## WRITTEN PROBLEM:
Print the listing from its top line through the line containing "PI = math.pi", nothing more, and leave out the pictures.
— START OF RECORDED DATA —
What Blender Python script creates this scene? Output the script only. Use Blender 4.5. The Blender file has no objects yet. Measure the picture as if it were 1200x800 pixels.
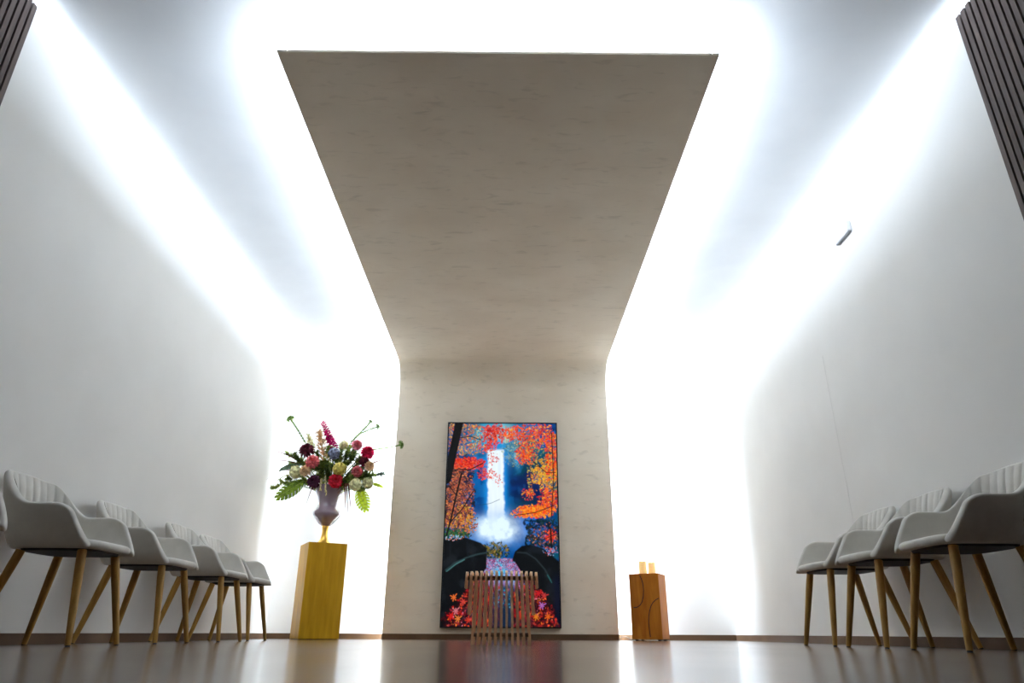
import bpy, math, random
import numpy as np
from mathutils import Vector, Matrix

random.seed(11)
rng = np.random.default_rng(5)
S = bpy.context.scene
COL = S.collection
PI = math.pi

# ------------------------------------------------------------------ helpers
def lin(c):
    return tuple(((v / 12.92) if v <= 0.04045 else ((v + 0.055) / 1.055) ** 2.4) for v in (x / 255 for x in c))

class MB:
    """collects vertices and faces in world coordinates"""
    def __init__(s):
        s.v = []; s.f = []
    def add(s, vs, fs):
        o = len(s.v); s.v += [tuple(v) for v in vs]; s.f += [tuple(i + o for i in f) for f in fs]
        return s
    def box(s, x0, x1, y0, y1, z0, z1, M=None):
        vs = [Vector((x, y, z)) for z in (z0, z1) for y in (y0, y1) for x in (x0, x1)]
        if M is not None: vs = [M @ v for v in vs]
        return s.add(vs, [(0, 2, 3, 1), (4, 5, 7, 6), (0, 1, 5, 4), (2, 6, 7, 3), (0, 4, 6, 2), (1, 3, 7, 5)])
    def rbox(s, x0, x1, y0, y1, z0, z1, b, M=None):
        """box with chamfered edges"""
        vs = []; fs = []
        for sx in (0, 1):
            for sy in (0, 1):
                for sz in (0, 1):
                    x = (x0, x1)[sx]; y = (y0, y1)[sy]; z = (z0, z1)[sz]
                    ix = x + (b if sx == 0 else -b); iy = y + (b if sy == 0 else -b); iz = z + (b if sz == 0 else -b)
                    vs += [(x, iy, iz), (ix, y, iz), (ix, iy, z)]
        I = lambda a, c, d, k: (a * 4 + c * 2 + d) * 3 + k
        for a in (0, 1):
            q = [I(a, 0, 0, 0), I(a, 1, 0, 0), I(a, 1, 1, 0), I(a, 0, 1, 0)]; fs.append(q if a else q[::-1])
            q = [I(0, a, 0, 1), I(1, a, 0, 1), I(1, a, 1, 1), I(0, a, 1, 1)]; fs.append(q[::-1] if a else q)
            q = [I(0, 0, a, 2), I(1, 0, a, 2), I(1, 1, a, 2), I(0, 1, a, 2)]; fs.append(q if a else q[::-1])
        for a in (0, 1):
            for c in (0, 1):
                fs.append([I(a, c, 0, 0), I(a, c, 1, 0), I(a, c, 1, 1), I(a, c, 0, 1)])
                fs.append([I(a, 0, c, 0), I(a, 1, c, 0), I(a, 1, c, 2), I(a, 0, c, 2)])
                fs.append([I(0, a, c, 1), I(1, a, c, 1), I(1, a, c, 2), I(0, a, c, 2)])
                for d in (0, 1): fs.append([I(a, c, d, 0), I(a, c, d, 1), I(a, c, d, 2)])
        if M is not None: vs = [M @ Vector(v) for v in vs]
        return s.add(vs, fs)
    def tube(s, path, radii, n=8, caps=True):
        path = [Vector(p) for p in path]; m = len(path)
        if not hasattr(radii, '__len__'): radii = [radii] * m
        vs = []; fs = []; ref = None
        for i, p in enumerate(path):
            t = (path[min(i + 1, m - 1)] - path[max(i - 1, 0)]).normalized()
            if ref is None: ref = Vector((0, 0, 1)) if abs(t.z) < .9 else Vector((1, 0, 0))
            a = (ref - t * ref.dot(t)).normalized(); b = t.cross(a); ref = a
            for k in range(n):
                q = 2 * PI * k / n
                vs.append(p + (a * math.cos(q) + b * math.sin(q)) * radii[i])
        for i in range(m - 1):
            for k in range(n):
                k2 = (k + 1) % n
                fs.append((i * n + k, i * n + k2, (i + 1) * n + k2, (i + 1) * n + k))
        if caps:
            fs.append(tuple(range(n))[::-1]); fs.append(tuple((m - 1) * n + k for k in range(n)))
        return s.add(vs, fs)
    def lathe(s, prof, c, n=32, M=None):
        vs = []; fs = []
        for r, z in prof:
            for k in range(n):
                q = 2 * PI * k / n
                vs.append(Vector((r * math.cos(q), r * math.sin(q), z)))
        m = len(prof)
        for i in range(m - 1):
            for k in range(n):
                k2 = (k + 1) % n
                fs.append((i * n + k, i * n + k2, (i + 1) * n + k2, (i + 1) * n + k))
        fs.append(tuple(range(n))[::-1]); fs.append(tuple((m - 1) * n + k for k in range(n)))
        c = Vector(c)
        vs = [(M @ v if M is not None else v) + c for v in vs]
        return s.add(vs, fs)
    def loft(s, layers):
        n = len(layers[0]); vs = [p for L in layers for p in L]; fs = []
        for i in range(len(layers) - 1):
            for k in range(n):
                k2 = (k + 1) % n
                fs.append((i * n + k, i * n + k2, (i + 1) * n + k2, (i + 1) * n + k))
        fs.append(tuple(range(n))[::-1]); fs.append(tuple((len(layers) - 1) * n + k for k in range(n)))
        return s.add(vs, fs)
    def ball(s, c, r, nu=14, nv=9, sq=(1, 1, 1), noise=0.0, f=0.0):
        vs = []; fs = []
        for i in range(nv + 1):
            th = PI * i / nv
            for k in range(nu):
                ph = 2 * PI * k / nu
                d = Vector((math.sin(th) * math.cos(ph), math.sin(th) * math.sin(ph), math.cos(th)))
                rr = r * (1 + noise * (random.random() - .5) + f * math.sin(ph * 7) * math.sin(th * 9))
                vs.append(Vector(c) + Vector((d.x * sq[0], d.y * sq[1], d.z * sq[2])) * rr)
        for i in range(nv):
            for k in range(nu):
                k2 = (k + 1) % nu
                fs.append((i * nu + k, (i + 1) * nu + k, (i + 1) * nu + k2, i * nu + k2))
        return s.add(vs, fs)
    def petal(s, base, tip, w, up, cup=.25):
        """a curved leaf or petal from base to tip"""
        base = Vector(base); tip = Vector(tip); d = tip - base; L = d.length; d = d / L
        side = d.cross(Vector(up))
        if side.length < 1e-5: side = d.orthogonal()
        side.normalize(); nrm = side.cross(d)
        vs = []
        for t, ww, h in ((0, .25, 0), (.3, .85, .6), (.62, 1, 1), (.88, .62, .7), (1, .08, .2)):
            p = base + d * (L * t) + nrm * (cup * L * .35 * h)
            vs += [p - side * (w * .5 * ww) + nrm * (cup * w * .5 * ww), p - nrm * (cup * w * .12), p + side * (w * .5 * ww) + nrm * (cup * w * .5 * ww)]
        fs = []
        for i in range(4):
            a = i * 3
            fs += [(a, a + 1, a + 4, a + 3), (a + 1, a + 2, a + 5, a + 4)]
        return s.add(vs, fs)
    def build(s, name, mat, parent=None, smooth=False, loc=None):
        me = bpy.data.meshes.new(name)
        off = Vector(parent_loc(parent)) if parent is not None else Vector(loc or (0, 0, 0))
        me.from_pydata([tuple(Vector(v) - off) for v in s.v], [], s.f)
        me.materials.append(mat)
        if smooth: me.polygons.foreach_set('use_smooth', [True] * len(me.polygons))
        me.update()
        o = bpy.data.objects.new(name, me); COL.objects.link(o)
        if parent is not None: o.parent = parent
        else: o.location = off
        return o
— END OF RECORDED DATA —
## REPLY TO THE EXERCISE:
What Blender Python script creates this scene? Output the script only. Use Blender 4.5. The Blender file has no objects yet. Measure the picture as if it were 1200x800 pixels.
import bpy, math, random
import numpy as np
from mathutils import Vector, Matrix

random.seed(11)
rng = np.random.default_rng(5)
S = bpy.context.scene
COL = S.collection
PI = math.pi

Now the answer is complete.